Escrito em 1937 por Ayn Rand, Cântico destina sua crítica central à anulação do indivíduo através do coletivismo.
Já no início da obra, o leitor pode estranhar que os personagens usam apenas pronomes na primeira pessoa do plural. Esse recurso foi utilizado propositalmente pela autora para representar o sistema de anulação de identidade, no qual eles estavam inseridos.
O ambiente onde esses personagens vivem é cercado por regras totalitárias, onde um pequeno grupo decide o que pode ou não ser feito. As regras devem ser seguidas por todos os habitantes da comunidade fictícia, sem questionamentos e sem vontades individuais, a ponto de não possuírem nomes próprios, não escolherem suas profissões e, até mesmo, não conhecerem pronomes e verbos na primeira pessoa do singular. Os nomes desses personagens foram dados de forma genérica, a exemplo do personagem principal, cujo nome é Igualdade 7-2521.
Ayn Rand foi uma grande defensora das liberdades individuais, inclusive defendendo o egoísmo racional como uma virtude.

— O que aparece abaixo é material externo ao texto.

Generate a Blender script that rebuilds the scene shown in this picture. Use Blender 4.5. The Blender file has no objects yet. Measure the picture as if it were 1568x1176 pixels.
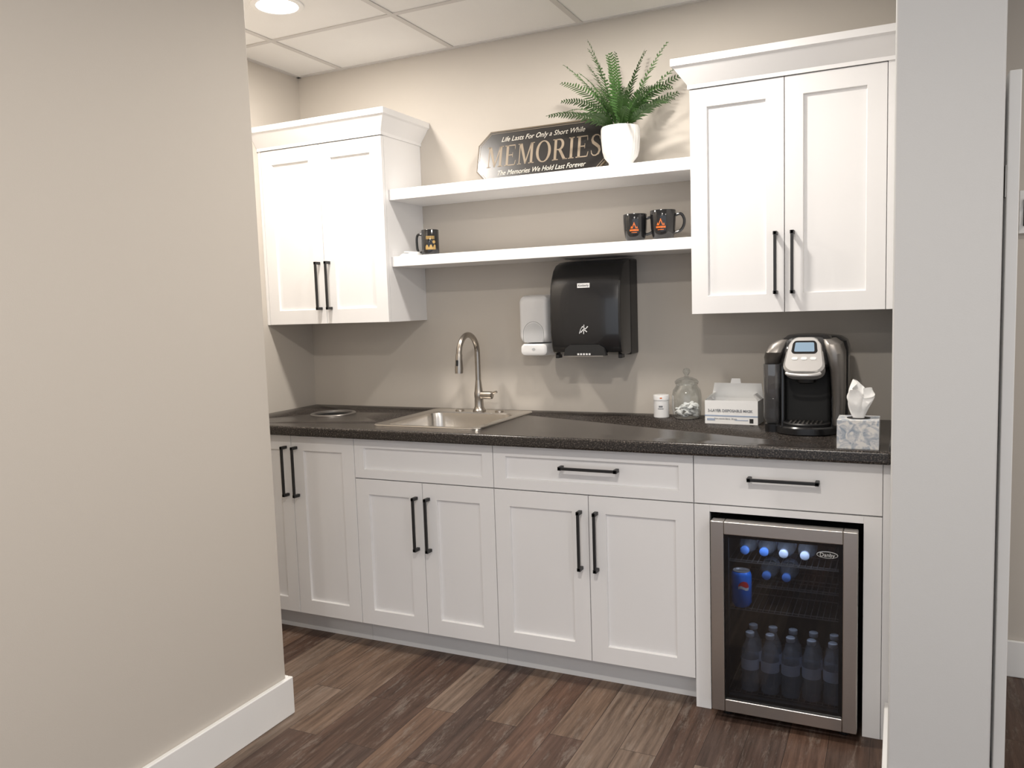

A visão da autora vai no sentido oposto ao coletivismo que, segundo ela, é definido como “a submissão do indivíduo a um grupo, não importa qual forma tome: se raça, classe ou país”. Essa submissão é nitidamente evidenciada em Cântico, através da obediência dos personagens a um grupo de “seres superiores” que tomam todas as decisões da comunidade.
Na contramão do coletivismo, Rand entende que “o individualismo sustenta que o homem é uma entidade independente com direito inalienável à busca de sua própria felicidade (…), através de trocas voluntárias não reguladas”. Nesse sentido, a autora defende que só é possível atingir a felicidade pessoal e desenvolver o progresso em uma sociedade através da liberdade de cada indivíduo de buscar seu caminho pelos próprios desejos, pois não existe razão coletiva.
Em uma cena descrita no livro, dois personagens com desejo de se libertarem do regime totalitário no qual vivem e de divulgar suas descobertas ao mundo, avaliam a legitimidade de suas recentes atitudes e concluem, em um dado momento, que “tudo que não é permitido por lei é proibido”. Nessa sociedade, é considerado proibido tudo que não estiver previsto em lei, evidenciando a inversão de valores em que vivem, pois leis deveriam ser previstas para impedir injustiças e não para criar a justiça, bem como utilizada para proteger um direito já existente do indivíduo, jamais para balizar o que os indivíduos não tenham direito de fazer – ideia também defendida por Frédéric Bastiat, em seu livro A lei.
Atualmente, em tempos de discussões acaloradas sobre políticas de esquerda ou de direita, no Brasil e no mundo, o coletivismo ultrapassa qualquer divisão de ideias entre essas duas perspectivas. Talvez o coletivismo seja a principal raiz das más ideias de ordem política e social, independentemente do regime, pois, para funcionar, o coletivismo precisa de uma pessoa ou um pequeno grupo de pessoas que tome as decisões por um grupo maior, fazendo com que o totalitarismo seja instaurado, sempre em nome do “bem comum”.
A censura, outro assunto bastante atual e evidenciado no livro, também anda na sombra do totalitarismo, uma vez que mentes livres e críticas podem ser grandes ameaças a governos controladores e precisam ser constantemente tolhidas.
Em Cântico, um dos personagens constata que as orientações que recebeu desde que nasceu o ensinaram que tudo que é oriundo de um só é mau, enquanto tudo que é oriundo de muitos é bom. Esse “bem comum” imposto por terceiros sobre o indivíduo cega e impede o verdadeiro progresso que uma sociedade precisa para prosperar em qualquer âmbito.
Ao chegar a essa conclusão e tomar conhecimento de sua primeira pessoa no singular, o personagem Igualdade 7-2521 acrescenta ao final: “que a palavra nós jamais seja dita, exceto por escolha e como segunda opção”, evidenciando a filosofia objetivista de que a individualidade, primeiramente, deva ser a escolha racional do indivíduo e que qualquer escolha coletiva deva ser voluntária e não regulada por terceiros.